> [Instruction] What follows is a listing; give it again exactly, in its entirety.

> [Dataset content]
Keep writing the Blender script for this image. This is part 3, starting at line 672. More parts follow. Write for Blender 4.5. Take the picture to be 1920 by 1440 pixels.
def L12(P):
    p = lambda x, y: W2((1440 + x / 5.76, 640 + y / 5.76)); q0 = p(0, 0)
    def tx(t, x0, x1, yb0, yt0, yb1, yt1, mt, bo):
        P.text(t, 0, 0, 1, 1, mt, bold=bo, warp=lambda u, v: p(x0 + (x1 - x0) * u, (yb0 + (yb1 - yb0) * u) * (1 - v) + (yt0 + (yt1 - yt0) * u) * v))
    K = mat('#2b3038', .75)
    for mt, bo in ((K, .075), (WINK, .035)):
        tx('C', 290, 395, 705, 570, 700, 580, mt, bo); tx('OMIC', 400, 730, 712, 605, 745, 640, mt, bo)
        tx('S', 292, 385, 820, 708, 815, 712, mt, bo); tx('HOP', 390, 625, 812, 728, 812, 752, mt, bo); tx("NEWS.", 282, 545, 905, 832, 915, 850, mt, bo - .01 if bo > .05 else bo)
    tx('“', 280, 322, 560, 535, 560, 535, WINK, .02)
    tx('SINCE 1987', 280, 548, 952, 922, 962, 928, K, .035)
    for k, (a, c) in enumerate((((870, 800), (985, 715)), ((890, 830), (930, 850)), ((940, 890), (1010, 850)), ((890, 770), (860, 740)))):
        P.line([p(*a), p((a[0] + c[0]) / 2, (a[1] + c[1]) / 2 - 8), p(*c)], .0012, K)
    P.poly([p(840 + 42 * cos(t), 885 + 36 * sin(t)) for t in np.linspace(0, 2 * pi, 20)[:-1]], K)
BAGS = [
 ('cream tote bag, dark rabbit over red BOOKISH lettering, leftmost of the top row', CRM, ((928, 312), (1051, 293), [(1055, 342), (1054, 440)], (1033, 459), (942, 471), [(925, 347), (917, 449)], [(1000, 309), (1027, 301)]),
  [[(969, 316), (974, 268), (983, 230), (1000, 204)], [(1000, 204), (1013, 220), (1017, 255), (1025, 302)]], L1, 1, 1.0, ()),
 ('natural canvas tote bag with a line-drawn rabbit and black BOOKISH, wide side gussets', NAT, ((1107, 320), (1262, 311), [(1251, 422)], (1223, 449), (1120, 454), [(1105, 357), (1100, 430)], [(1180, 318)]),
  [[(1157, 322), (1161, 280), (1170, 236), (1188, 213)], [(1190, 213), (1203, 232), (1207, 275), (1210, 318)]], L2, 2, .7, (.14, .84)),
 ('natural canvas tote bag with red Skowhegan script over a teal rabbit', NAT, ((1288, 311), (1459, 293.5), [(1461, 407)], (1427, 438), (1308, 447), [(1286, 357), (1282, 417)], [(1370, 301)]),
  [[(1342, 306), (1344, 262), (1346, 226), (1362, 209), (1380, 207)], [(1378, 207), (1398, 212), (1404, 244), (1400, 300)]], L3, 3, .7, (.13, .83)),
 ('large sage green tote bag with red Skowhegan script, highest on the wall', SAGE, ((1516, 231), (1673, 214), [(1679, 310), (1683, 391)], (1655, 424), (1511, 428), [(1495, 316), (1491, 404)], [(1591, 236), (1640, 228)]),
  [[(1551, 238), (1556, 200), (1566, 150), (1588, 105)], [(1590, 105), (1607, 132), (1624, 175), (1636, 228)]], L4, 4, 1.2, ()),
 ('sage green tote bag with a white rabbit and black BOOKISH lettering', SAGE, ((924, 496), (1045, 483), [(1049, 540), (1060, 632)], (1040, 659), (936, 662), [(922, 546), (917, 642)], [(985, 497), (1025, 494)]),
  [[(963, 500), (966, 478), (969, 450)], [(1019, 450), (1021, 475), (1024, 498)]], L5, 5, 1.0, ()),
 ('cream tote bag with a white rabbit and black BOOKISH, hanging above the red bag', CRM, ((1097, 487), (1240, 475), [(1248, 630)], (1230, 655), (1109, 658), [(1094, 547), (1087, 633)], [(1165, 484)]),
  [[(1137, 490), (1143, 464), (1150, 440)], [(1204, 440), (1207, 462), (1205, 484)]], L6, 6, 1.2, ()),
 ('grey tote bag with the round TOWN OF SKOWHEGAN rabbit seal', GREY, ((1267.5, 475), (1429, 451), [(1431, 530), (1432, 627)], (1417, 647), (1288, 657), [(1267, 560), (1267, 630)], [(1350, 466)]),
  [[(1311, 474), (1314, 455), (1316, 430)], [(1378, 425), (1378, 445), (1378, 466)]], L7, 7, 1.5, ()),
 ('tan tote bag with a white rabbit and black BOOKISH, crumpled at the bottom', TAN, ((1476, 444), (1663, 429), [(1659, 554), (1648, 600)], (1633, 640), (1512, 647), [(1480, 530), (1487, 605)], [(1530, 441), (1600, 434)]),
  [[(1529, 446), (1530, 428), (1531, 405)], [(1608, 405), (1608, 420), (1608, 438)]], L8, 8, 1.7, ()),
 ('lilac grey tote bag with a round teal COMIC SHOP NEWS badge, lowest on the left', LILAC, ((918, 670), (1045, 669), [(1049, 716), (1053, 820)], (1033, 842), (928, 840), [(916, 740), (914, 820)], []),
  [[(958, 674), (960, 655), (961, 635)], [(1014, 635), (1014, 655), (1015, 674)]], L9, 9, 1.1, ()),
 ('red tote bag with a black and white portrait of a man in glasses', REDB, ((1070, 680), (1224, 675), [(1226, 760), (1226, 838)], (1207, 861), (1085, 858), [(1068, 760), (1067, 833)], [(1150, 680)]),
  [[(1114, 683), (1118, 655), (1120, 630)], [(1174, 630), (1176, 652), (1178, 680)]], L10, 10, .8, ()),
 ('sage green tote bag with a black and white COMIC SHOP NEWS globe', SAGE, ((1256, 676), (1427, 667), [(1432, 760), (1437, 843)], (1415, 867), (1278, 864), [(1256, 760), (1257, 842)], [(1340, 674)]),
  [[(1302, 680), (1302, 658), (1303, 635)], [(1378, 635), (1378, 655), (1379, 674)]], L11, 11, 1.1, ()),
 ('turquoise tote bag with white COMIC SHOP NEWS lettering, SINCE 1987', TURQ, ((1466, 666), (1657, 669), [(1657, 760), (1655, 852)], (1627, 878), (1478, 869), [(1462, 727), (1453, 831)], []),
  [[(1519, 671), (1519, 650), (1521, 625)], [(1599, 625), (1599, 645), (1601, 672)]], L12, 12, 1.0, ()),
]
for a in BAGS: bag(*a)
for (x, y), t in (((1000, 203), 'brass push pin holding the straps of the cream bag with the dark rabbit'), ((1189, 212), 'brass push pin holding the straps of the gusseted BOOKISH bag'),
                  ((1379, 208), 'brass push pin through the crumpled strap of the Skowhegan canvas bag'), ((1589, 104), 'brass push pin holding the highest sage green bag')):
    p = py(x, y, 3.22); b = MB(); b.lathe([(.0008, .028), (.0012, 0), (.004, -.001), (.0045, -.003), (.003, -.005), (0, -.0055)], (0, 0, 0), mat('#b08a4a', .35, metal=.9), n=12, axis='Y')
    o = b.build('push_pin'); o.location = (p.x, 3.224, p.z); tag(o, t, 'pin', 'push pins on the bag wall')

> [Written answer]
Keep writing the Blender script for this image. This is part 3, starting at line 672. More parts follow. Write for Blender 4.5. Take the picture to be 1920 by 1440 pixels.
def L12(P):
    p = lambda x, y: W2((1440 + x / 5.76, 640 + y / 5.76)); q0 = p(0, 0)
    def tx(t, x0, x1, yb0, yt0, yb1, yt1, mt, bo):
        P.text(t, 0, 0, 1, 1, mt, bold=bo, warp=lambda u, v: p(x0 + (x1 - x0) * u, (yb0 + (yb1 - yb0) * u) * (1 - v) + (yt0 + (yt1 - yt0) * u) * v))
    K = mat('#2b3038', .75)
    for mt, bo in ((K, .075), (WINK, .035)):
        tx('C', 290, 395, 705, 570, 700, 580, mt, bo); tx('OMIC', 400, 730, 712, 605, 745, 640, mt, bo)
        tx('S', 292, 385, 820, 708, 815, 712, mt, bo); tx('HOP', 390, 625, 812, 728, 812, 752, mt, bo); tx("NEWS.", 282, 545, 905, 832, 915, 850, mt, bo - .01 if bo > .05 else bo)
    tx('“', 280, 322, 560, 535, 560, 535, WINK, .02)
    tx('SINCE 1987', 280, 548, 952, 922, 962, 928, K, .035)
    for k, (a, c) in enumerate((((870, 800), (985, 715)), ((890, 830), (930, 850)), ((940, 890), (1010, 850)), ((890, 770), (860, 740)))):
        P.line([p(*a), p((a[0] + c[0]) / 2, (a[1] + c[1]) / 2 - 8), p(*c)], .0012, K)
    P.poly([p(840 + 42 * cos(t), 885 + 36 * sin(t)) for t in np.linspace(0, 2 * pi, 20)[:-1]], K)
BAGS = [
 ('cream tote bag, dark rabbit over red BOOKISH lettering, leftmost of the top row', CRM, ((928, 312), (1051, 293), [(1055, 342), (1054, 440)], (1033, 459), (942, 471), [(925, 347), (917, 449)], [(1000, 309), (1027, 301)]),
  [[(969, 316), (974, 268), (983, 230), (1000, 204)], [(1000, 204), (1013, 220), (1017, 255), (1025, 302)]], L1, 1, 1.0, ()),
 ('natural canvas tote bag with a line-drawn rabbit and black BOOKISH, wide side gussets', NAT, ((1107, 320), (1262, 311), [(1251, 422)], (1223, 449), (1120, 454), [(1105, 357), (1100, 430)], [(1180, 318)]),
  [[(1157, 322), (1161, 280), (1170, 236), (1188, 213)], [(1190, 213), (1203, 232), (1207, 275), (1210, 318)]], L2, 2, .7, (.14, .84)),
 ('natural canvas tote bag with red Skowhegan script over a teal rabbit', NAT, ((1288, 311), (1459, 293.5), [(1461, 407)], (1427, 438), (1308, 447), [(1286, 357), (1282, 417)], [(1370, 301)]),
  [[(1342, 306), (1344, 262), (1346, 226), (1362, 209), (1380, 207)], [(1378, 207), (1398, 212), (1404, 244), (1400, 300)]], L3, 3, .7, (.13, .83)),
 ('large sage green tote bag with red Skowhegan script, highest on the wall', SAGE, ((1516, 231), (1673, 214), [(1679, 310), (1683, 391)], (1655, 424), (1511, 428), [(1495, 316), (1491, 404)], [(1591, 236), (1640, 228)]),
  [[(1551, 238), (1556, 200), (1566, 150), (1588, 105)], [(1590, 105), (1607, 132), (1624, 175), (1636, 228)]], L4, 4, 1.2, ()),
 ('sage green tote bag with a white rabbit and black BOOKISH lettering', SAGE, ((924, 496), (1045, 483), [(1049, 540), (1060, 632)], (1040, 659), (936, 662), [(922, 546), (917, 642)], [(985, 497), (1025, 494)]),
  [[(963, 500), (966, 478), (969, 450)], [(1019, 450), (1021, 475), (1024, 498)]], L5, 5, 1.0, ()),
 ('cream tote bag with a white rabbit and black BOOKISH, hanging above the red bag', CRM, ((1097, 487), (1240, 475), [(1248, 630)], (1230, 655), (1109, 658), [(1094, 547), (1087, 633)], [(1165, 484)]),
  [[(1137, 490), (1143, 464), (1150, 440)], [(1204, 440), (1207, 462), (1205, 484)]], L6, 6, 1.2, ()),
 ('grey tote bag with the round TOWN OF SKOWHEGAN rabbit seal', GREY, ((1267.5, 475), (1429, 451), [(1431, 530), (1432, 627)], (1417, 647), (1288, 657), [(1267, 560), (1267, 630)], [(1350, 466)]),
  [[(1311, 474), (1314, 455), (1316, 430)], [(1378, 425), (1378, 445), (1378, 466)]], L7, 7, 1.5, ()),
 ('tan tote bag with a white rabbit and black BOOKISH, crumpled at the bottom', TAN, ((1476, 444), (1663, 429), [(1659, 554), (1648, 600)], (1633, 640), (1512, 647), [(1480, 530), (1487, 605)], [(1530, 441), (1600, 434)]),
  [[(1529, 446), (1530, 428), (1531, 405)], [(1608, 405), (1608, 420), (1608, 438)]], L8, 8, 1.7, ()),
 ('lilac grey tote bag with a round teal COMIC SHOP NEWS badge, lowest on the left', LILAC, ((918, 670), (1045, 669), [(1049, 716), (1053, 820)], (1033, 842), (928, 840), [(916, 740), (914, 820)], []),
  [[(958, 674), (960, 655), (961, 635)], [(1014, 635), (1014, 655), (1015, 674)]], L9, 9, 1.1, ()),
 ('red tote bag with a black and white portrait of a man in glasses', REDB, ((1070, 680), (1224, 675), [(1226, 760), (1226, 838)], (1207, 861), (1085, 858), [(1068, 760), (1067, 833)], [(1150, 680)]),
  [[(1114, 683), (1118, 655), (1120, 630)], [(1174, 630), (1176, 652), (1178, 680)]], L10, 10, .8, ()),
 ('sage green tote bag with a black and white COMIC SHOP NEWS globe', SAGE, ((1256, 676), (1427, 667), [(1432, 760), (1437, 843)], (1415, 867), (1278, 864), [(1256, 760), (1257, 842)], [(1340, 674)]),
  [[(1302, 680), (1302, 658), (1303, 635)], [(1378, 635), (1378, 655), (1379, 674)]], L11, 11, 1.1, ()),
 ('turquoise tote bag with white COMIC SHOP NEWS lettering, SINCE 1987', TURQ, ((1466, 666), (1657, 669), [(1657, 760), (1655, 852)], (1627, 878), (1478, 869), [(1462, 727), (1453, 831)], []),
  [[(1519, 671), (1519, 650), (1521, 625)], [(1599, 625), (1599, 645), (1601, 672)]], L12, 12, 1.0, ()),
]
for a in BAGS: bag(*a)
for (x, y), t in (((1000, 203), 'brass push pin holding the straps of the cream bag with the dark rabbit'), ((1189, 212), 'brass push pin holding the straps of the gusseted BOOKISH bag'),
                  ((1379, 208), 'brass push pin through the crumpled strap of the Skowhegan canvas bag'), ((1589, 104), 'brass push pin holding the highest sage green bag')):
    p = py(x, y, 3.22); b = MB(); b.lathe([(.0008, .028), (.0012, 0), (.004, -.001), (.0045, -.003), (.003, -.005), (0, -.0055)], (0, 0, 0), mat('#b08a4a', .35, metal=.9), n=12, axis='Y')
    o = b.build('push_pin'); o.location = (p.x, 3.224, p.z); tag(o, t, 'pin', 'push pins on the bag wall')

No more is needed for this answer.